— begin Information provided —

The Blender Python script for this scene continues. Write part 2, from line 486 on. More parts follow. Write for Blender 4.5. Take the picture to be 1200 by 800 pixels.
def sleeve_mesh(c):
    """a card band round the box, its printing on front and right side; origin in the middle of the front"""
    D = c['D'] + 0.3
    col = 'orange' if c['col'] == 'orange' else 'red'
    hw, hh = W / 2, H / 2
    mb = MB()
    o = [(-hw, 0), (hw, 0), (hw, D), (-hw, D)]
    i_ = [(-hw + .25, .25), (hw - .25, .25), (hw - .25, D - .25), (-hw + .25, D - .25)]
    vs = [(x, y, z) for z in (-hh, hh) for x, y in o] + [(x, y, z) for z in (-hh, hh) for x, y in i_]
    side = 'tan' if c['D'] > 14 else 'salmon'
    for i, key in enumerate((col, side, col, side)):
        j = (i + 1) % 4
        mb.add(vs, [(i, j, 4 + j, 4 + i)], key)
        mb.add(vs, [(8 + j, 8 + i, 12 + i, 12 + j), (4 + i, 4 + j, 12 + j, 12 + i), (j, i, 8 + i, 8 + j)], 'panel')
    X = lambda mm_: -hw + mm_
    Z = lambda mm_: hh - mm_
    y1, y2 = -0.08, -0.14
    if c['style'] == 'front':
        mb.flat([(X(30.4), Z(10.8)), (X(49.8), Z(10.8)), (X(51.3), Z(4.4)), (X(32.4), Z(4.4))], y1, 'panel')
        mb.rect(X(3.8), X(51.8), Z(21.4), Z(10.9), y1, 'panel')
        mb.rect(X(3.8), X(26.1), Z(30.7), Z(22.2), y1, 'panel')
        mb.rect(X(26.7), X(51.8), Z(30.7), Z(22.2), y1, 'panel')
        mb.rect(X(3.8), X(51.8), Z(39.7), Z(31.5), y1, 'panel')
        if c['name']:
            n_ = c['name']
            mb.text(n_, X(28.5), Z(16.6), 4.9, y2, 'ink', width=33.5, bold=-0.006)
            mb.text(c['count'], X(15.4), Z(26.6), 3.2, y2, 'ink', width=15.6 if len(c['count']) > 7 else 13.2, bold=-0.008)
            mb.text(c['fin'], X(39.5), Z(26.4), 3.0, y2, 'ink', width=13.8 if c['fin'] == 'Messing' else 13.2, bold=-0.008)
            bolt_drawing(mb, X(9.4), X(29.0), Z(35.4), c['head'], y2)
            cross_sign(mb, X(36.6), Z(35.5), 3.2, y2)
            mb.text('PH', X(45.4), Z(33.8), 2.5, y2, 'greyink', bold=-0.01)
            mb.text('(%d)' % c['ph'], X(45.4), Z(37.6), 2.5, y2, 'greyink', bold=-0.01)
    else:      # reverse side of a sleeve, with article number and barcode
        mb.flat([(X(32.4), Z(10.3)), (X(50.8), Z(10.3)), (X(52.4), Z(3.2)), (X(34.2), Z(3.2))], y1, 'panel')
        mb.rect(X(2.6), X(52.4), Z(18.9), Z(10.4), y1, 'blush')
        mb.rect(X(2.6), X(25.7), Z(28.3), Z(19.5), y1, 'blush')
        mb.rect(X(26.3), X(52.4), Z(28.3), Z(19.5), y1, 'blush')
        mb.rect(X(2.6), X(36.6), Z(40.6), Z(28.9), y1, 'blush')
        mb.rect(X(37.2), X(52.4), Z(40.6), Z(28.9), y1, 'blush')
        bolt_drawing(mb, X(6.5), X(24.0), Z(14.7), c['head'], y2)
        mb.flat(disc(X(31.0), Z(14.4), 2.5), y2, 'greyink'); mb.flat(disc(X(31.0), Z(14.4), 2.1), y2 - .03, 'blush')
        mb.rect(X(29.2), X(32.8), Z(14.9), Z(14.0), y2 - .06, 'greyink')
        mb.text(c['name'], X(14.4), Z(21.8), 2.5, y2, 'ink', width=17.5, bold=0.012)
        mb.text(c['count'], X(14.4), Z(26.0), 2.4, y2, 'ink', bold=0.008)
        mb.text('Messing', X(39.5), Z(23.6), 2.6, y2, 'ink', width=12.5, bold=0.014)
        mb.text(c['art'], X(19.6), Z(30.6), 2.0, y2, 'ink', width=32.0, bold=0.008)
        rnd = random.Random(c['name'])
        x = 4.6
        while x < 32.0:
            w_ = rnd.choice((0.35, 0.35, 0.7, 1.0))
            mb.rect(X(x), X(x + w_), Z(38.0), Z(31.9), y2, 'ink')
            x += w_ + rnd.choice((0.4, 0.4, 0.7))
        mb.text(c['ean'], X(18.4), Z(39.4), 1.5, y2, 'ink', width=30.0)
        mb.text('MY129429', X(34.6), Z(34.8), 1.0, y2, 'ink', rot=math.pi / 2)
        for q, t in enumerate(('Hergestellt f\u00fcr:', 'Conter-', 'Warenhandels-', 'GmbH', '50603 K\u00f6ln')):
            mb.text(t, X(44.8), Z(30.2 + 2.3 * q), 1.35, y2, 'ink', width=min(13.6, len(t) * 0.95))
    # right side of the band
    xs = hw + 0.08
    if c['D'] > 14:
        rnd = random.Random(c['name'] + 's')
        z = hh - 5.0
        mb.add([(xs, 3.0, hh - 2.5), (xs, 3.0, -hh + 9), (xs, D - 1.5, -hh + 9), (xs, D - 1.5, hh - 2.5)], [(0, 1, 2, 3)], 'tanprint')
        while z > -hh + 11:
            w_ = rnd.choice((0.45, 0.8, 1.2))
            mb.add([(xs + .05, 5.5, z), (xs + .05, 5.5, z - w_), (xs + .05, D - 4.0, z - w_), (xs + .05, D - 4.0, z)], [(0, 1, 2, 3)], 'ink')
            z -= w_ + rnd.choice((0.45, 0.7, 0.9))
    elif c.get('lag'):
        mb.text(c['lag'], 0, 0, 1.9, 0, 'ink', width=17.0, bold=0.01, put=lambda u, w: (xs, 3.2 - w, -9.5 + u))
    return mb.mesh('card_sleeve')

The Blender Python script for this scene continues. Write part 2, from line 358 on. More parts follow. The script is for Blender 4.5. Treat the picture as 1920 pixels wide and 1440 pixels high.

— end Information provided —

▶ _What is required_: Reproduce the material above, every line of it, exactly.

▶ _Response to this task_:
The Blender Python script for this scene continues. Write part 2, from line 486 on. More parts follow. Write for Blender 4.5. Take the picture to be 1200 by 800 pixels.
def sleeve_mesh(c):
    """a card band round the box, its printing on front and right side; origin in the middle of the front"""
    D = c['D'] + 0.3
    col = 'orange' if c['col'] == 'orange' else 'red'
    hw, hh = W / 2, H / 2
    mb = MB()
    o = [(-hw, 0), (hw, 0), (hw, D), (-hw, D)]
    i_ = [(-hw + .25, .25), (hw - .25, .25), (hw - .25, D - .25), (-hw + .25, D - .25)]
    vs = [(x, y, z) for z in (-hh, hh) for x, y in o] + [(x, y, z) for z in (-hh, hh) for x, y in i_]
    side = 'tan' if c['D'] > 14 else 'salmon'
    for i, key in enumerate((col, side, col, side)):
        j = (i + 1) % 4
        mb.add(vs, [(i, j, 4 + j, 4 + i)], key)
        mb.add(vs, [(8 + j, 8 + i, 12 + i, 12 + j), (4 + i, 4 + j, 12 + j, 12 + i), (j, i, 8 + i, 8 + j)], 'panel')
    X = lambda mm_: -hw + mm_
    Z = lambda mm_: hh - mm_
    y1, y2 = -0.08, -0.14
    if c['style'] == 'front':
        mb.flat([(X(30.4), Z(10.8)), (X(49.8), Z(10.8)), (X(51.3), Z(4.4)), (X(32.4), Z(4.4))], y1, 'panel')
        mb.rect(X(3.8), X(51.8), Z(21.4), Z(10.9), y1, 'panel')
        mb.rect(X(3.8), X(26.1), Z(30.7), Z(22.2), y1, 'panel')
        mb.rect(X(26.7), X(51.8), Z(30.7), Z(22.2), y1, 'panel')
        mb.rect(X(3.8), X(51.8), Z(39.7), Z(31.5), y1, 'panel')
        if c['name']:
            n_ = c['name']
            mb.text(n_, X(28.5), Z(16.6), 4.9, y2, 'ink', width=33.5, bold=-0.006)
            mb.text(c['count'], X(15.4), Z(26.6), 3.2, y2, 'ink', width=15.6 if len(c['count']) > 7 else 13.2, bold=-0.008)
            mb.text(c['fin'], X(39.5), Z(26.4), 3.0, y2, 'ink', width=13.8 if c['fin'] == 'Messing' else 13.2, bold=-0.008)
            bolt_drawing(mb, X(9.4), X(29.0), Z(35.4), c['head'], y2)
            cross_sign(mb, X(36.6), Z(35.5), 3.2, y2)
            mb.text('PH', X(45.4), Z(33.8), 2.5, y2, 'greyink', bold=-0.01)
            mb.text('(%d)' % c['ph'], X(45.4), Z(37.6), 2.5, y2, 'greyink', bold=-0.01)
    else:      # reverse side of a sleeve, with article number and barcode
        mb.flat([(X(32.4), Z(10.3)), (X(50.8), Z(10.3)), (X(52.4), Z(3.2)), (X(34.2), Z(3.2))], y1, 'panel')
        mb.rect(X(2.6), X(52.4), Z(18.9), Z(10.4), y1, 'blush')
        mb.rect(X(2.6), X(25.7), Z(28.3), Z(19.5), y1, 'blush')
        mb.rect(X(26.3), X(52.4), Z(28.3), Z(19.5), y1, 'blush')
        mb.rect(X(2.6), X(36.6), Z(40.6), Z(28.9), y1, 'blush')
        mb.rect(X(37.2), X(52.4), Z(40.6), Z(28.9), y1, 'blush')
        bolt_drawing(mb, X(6.5), X(24.0), Z(14.7), c['head'], y2)
        mb.flat(disc(X(31.0), Z(14.4), 2.5), y2, 'greyink'); mb.flat(disc(X(31.0), Z(14.4), 2.1), y2 - .03, 'blush')
        mb.rect(X(29.2), X(32.8), Z(14.9), Z(14.0), y2 - .06, 'greyink')
        mb.text(c['name'], X(14.4), Z(21.8), 2.5, y2, 'ink', width=17.5, bold=0.012)
        mb.text(c['count'], X(14.4), Z(26.0), 2.4, y2, 'ink', bold=0.008)
        mb.text('Messing', X(39.5), Z(23.6), 2.6, y2, 'ink', width=12.5, bold=0.014)
        mb.text(c['art'], X(19.6), Z(30.6), 2.0, y2, 'ink', width=32.0, bold=0.008)
        rnd = random.Random(c['name'])
        x = 4.6
        while x < 32.0:
            w_ = rnd.choice((0.35, 0.35, 0.7, 1.0))
            mb.rect(X(x), X(x + w_), Z(38.0), Z(31.9), y2, 'ink')
            x += w_ + rnd.choice((0.4, 0.4, 0.7))
        mb.text(c['ean'], X(18.4), Z(39.4), 1.5, y2, 'ink', width=30.0)
        mb.text('MY129429', X(34.6), Z(34.8), 1.0, y2, 'ink', rot=math.pi / 2)
        for q, t in enumerate(('Hergestellt f\u00fcr:', 'Conter-', 'Warenhandels-', 'GmbH', '50603 K\u00f6ln')):
            mb.text(t, X(44.8), Z(30.2 + 2.3 * q), 1.35, y2, 'ink', width=min(13.6, len(t) * 0.95))
    # right side of the band
    xs = hw + 0.08
    if c['D'] > 14:
        rnd = random.Random(c['name'] + 's')
        z = hh - 5.0
        mb.add([(xs, 3.0, hh - 2.5), (xs, 3.0, -hh + 9), (xs, D - 1.5, -hh + 9), (xs, D - 1.5, hh - 2.5)], [(0, 1, 2, 3)], 'tanprint')
        while z > -hh + 11:
            w_ = rnd.choice((0.45, 0.8, 1.2))
            mb.add([(xs + .05, 5.5, z), (xs + .05, 5.5, z - w_), (xs + .05, D - 4.0, z - w_), (xs + .05, D - 4.0, z)], [(0, 1, 2, 3)], 'ink')
            z -= w_ + rnd.choice((0.45, 0.7, 0.9))
    elif c.get('lag'):
        mb.text(c['lag'], 0, 0, 1.9, 0, 'ink', width=17.0, bold=0.01, put=lambda u, w: (xs, 3.2 - w, -9.5 + u))
    return mb.mesh('card_sleeve')

The Blender Python script for this scene continues. Write part 2, from line 358 on. More parts follow. The script is for Blender 4.5. Treat the picture as 1920 pixels wide and 1440 pixels high.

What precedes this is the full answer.